This was our first year and it seems that Squared Away is very approachable for a new team.
Watching youtube of previous years, it seems Ringmaster looked very hard and had many “dad-bots”. Was that true? What did a normal bot look like that year?
Which years were better/worse from a game standpoint in your opinions?
Any year could have dad bots but I don’t think Ringmaster was especially big for it. I loved that game because it gave loads of opportunity for exciting coding. The colour sensor came into it’s own, using the motors as servos for sorting and so on. Saw some really clever stuff.
Bankshot was probably the one that spawned the most questions.
I think that this could go for any game. Every game has a few (or a ton) of teams that had “dad-bots.” With my little brother having participated in Ringmaster, I noticed that many of the teams from his school build the robots that had 3 sections that would slam down on the rings and pick them up. There were at least three other teams that had the same concept but different robots, like every other game. Like I said before, pretty much every year has a lot of “dad-bots” regardless of the game.
All games will have “dad-bots”, but I agree that Ringmaster had loads of them.
The most common design (that I saw during the season, my team also had one as well) was probably this one as explained above by @germany: Pictures are not mine.
Playing the game wasn’t extremely hard, yes it was harder than previous games, but once you figured out a good strategy and had designed a working, reliable bot it seemed like any other game.
A good game should be fun to play, be a challenge to build, and provide problems to solve. There will always be robot designs that are super complex and elicit “parent/mentor-built bots” comments (this is true even in VRC, FRC, etc.). Even Next Level is no exception. It was a super easy game to play… and the Vex standard robot, Flex, was able to play it extremely well. But even in NL, there were robot designs that were more complex than others.

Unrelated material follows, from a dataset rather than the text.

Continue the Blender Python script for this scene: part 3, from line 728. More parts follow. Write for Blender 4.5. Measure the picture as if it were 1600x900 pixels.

I think the point of “more non-student centered” has more to do with coach/parent involvement and to an extent clone robots from the same organization as opposed to the game itself. I remember watching a Youtube video from Bankshot, and it was from an elementary school event in the UK. I think an organization from China participated with a couple of teams, and both had the same super complex robot… and the parent or coach was quite involved in coaching the student what to do, etc.
I think a good game is one with more than a single solution.
Ringmaster seemed to have many different successful robot designs
Next Level had one successful design (claw in front, 4 hooks in back)
Squared Away has many solutions. This season I have seen every Hero robot, including “Ike” at competitions. One of our teams qualified 11th at our very large state championship with a modified claw-bot.